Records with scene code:
##########
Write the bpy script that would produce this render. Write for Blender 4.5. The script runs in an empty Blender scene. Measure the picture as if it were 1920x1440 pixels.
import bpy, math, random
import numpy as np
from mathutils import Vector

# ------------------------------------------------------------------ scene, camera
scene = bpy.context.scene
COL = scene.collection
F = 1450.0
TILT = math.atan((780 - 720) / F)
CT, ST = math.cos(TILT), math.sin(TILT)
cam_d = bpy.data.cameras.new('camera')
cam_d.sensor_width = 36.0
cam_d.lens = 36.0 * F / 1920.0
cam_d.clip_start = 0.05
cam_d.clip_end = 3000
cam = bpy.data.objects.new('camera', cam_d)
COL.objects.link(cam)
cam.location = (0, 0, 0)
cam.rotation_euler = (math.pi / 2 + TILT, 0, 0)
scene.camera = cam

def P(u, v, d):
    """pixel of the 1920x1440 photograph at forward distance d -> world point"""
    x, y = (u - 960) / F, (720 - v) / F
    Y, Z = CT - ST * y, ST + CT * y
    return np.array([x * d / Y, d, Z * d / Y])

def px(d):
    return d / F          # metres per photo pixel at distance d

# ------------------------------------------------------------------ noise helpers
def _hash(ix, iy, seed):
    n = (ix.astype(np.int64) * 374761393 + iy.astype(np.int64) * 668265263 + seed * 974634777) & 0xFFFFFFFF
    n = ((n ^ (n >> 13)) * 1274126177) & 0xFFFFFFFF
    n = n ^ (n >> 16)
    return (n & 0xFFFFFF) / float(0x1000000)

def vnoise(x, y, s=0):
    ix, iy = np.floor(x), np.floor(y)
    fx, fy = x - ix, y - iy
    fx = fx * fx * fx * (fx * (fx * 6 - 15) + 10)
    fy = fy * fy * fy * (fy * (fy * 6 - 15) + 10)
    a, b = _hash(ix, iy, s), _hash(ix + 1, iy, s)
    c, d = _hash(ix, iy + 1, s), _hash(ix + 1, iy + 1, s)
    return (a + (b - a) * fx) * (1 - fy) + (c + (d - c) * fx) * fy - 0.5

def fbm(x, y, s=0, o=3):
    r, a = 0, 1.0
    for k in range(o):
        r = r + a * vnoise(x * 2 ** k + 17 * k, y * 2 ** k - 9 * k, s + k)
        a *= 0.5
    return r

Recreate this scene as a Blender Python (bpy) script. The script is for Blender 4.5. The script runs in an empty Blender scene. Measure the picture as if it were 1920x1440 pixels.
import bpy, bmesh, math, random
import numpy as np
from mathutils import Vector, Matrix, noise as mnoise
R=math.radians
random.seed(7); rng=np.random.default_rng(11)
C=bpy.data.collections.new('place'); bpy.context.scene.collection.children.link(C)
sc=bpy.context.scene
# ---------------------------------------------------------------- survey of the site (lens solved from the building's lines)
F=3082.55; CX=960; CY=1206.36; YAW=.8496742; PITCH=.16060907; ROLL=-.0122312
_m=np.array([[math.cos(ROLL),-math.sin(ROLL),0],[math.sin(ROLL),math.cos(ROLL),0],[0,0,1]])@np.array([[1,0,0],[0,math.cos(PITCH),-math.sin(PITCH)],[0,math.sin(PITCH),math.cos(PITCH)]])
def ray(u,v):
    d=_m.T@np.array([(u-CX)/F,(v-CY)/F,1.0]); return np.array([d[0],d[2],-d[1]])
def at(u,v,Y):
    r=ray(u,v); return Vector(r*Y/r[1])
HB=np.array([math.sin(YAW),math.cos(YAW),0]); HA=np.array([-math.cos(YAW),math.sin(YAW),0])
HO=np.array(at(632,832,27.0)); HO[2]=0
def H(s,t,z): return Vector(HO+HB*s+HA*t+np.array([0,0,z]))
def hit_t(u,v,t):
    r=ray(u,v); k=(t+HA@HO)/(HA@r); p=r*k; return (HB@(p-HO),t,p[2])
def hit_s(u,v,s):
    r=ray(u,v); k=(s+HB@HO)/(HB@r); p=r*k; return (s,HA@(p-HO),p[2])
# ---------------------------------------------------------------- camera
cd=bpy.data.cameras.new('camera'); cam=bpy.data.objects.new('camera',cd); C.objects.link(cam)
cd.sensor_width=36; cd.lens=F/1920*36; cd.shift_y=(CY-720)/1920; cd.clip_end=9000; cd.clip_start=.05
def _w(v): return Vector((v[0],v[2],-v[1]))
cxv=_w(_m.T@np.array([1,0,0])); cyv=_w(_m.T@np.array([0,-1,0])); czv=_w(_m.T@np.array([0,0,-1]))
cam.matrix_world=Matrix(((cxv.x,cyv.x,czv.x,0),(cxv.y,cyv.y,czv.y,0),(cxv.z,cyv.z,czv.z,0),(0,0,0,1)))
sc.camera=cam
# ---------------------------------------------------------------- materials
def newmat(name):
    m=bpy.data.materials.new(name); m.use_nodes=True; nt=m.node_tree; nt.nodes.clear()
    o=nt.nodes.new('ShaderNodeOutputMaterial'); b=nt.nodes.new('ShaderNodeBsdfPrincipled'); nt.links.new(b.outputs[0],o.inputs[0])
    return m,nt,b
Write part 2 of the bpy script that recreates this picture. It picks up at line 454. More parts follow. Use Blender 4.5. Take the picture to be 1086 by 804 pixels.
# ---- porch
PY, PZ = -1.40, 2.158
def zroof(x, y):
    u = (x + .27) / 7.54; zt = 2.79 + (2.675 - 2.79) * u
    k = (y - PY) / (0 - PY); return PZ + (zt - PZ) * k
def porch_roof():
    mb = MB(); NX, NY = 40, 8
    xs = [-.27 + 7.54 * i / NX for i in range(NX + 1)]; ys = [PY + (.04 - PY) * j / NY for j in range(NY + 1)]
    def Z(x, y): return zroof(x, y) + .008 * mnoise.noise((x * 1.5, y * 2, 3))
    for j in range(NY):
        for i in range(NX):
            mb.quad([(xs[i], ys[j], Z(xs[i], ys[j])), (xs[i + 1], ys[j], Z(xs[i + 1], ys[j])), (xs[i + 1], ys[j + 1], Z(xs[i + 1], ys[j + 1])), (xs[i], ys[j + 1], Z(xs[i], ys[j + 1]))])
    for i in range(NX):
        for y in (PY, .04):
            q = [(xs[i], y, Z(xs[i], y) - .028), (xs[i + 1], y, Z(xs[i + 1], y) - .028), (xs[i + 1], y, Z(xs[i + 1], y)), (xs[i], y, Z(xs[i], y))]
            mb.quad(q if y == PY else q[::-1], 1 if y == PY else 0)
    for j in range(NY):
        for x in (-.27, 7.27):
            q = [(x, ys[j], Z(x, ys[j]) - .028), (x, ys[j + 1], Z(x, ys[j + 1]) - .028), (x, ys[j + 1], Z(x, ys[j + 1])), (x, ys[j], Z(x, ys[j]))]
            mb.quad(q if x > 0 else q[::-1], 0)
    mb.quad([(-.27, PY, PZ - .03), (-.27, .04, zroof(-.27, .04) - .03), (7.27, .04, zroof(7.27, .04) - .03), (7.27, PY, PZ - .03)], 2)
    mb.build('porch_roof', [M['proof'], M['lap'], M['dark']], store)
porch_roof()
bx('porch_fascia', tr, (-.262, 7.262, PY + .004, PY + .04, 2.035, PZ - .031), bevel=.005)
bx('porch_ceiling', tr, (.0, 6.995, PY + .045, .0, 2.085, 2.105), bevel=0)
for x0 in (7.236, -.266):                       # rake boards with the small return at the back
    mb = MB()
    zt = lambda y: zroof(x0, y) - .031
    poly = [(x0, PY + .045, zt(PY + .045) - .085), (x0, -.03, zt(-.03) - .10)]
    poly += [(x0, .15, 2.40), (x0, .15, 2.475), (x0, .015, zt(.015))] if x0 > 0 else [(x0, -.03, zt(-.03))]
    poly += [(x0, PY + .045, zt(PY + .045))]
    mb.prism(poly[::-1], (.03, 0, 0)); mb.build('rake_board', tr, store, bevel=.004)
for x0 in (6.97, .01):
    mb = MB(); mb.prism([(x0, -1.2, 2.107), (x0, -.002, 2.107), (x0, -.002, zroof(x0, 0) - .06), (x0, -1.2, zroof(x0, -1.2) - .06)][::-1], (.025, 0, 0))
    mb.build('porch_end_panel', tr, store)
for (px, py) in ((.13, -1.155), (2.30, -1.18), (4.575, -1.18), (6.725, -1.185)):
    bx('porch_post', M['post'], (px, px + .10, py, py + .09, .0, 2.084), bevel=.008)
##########
# [Exercise description]
Copy out each line of the records where the string "runs" appears.

# [Result of the exercise]
Write the bpy script that would produce this render. Write for Blender 4.5. The script runs in an empty Blender scene. Measure the picture as if it were 1920x1440 pixels.
Recreate this scene as a Blender Python (bpy) script. The script is for Blender 4.5. The script runs in an empty Blender scene. Measure the picture as if it were 1920x1440 pixels.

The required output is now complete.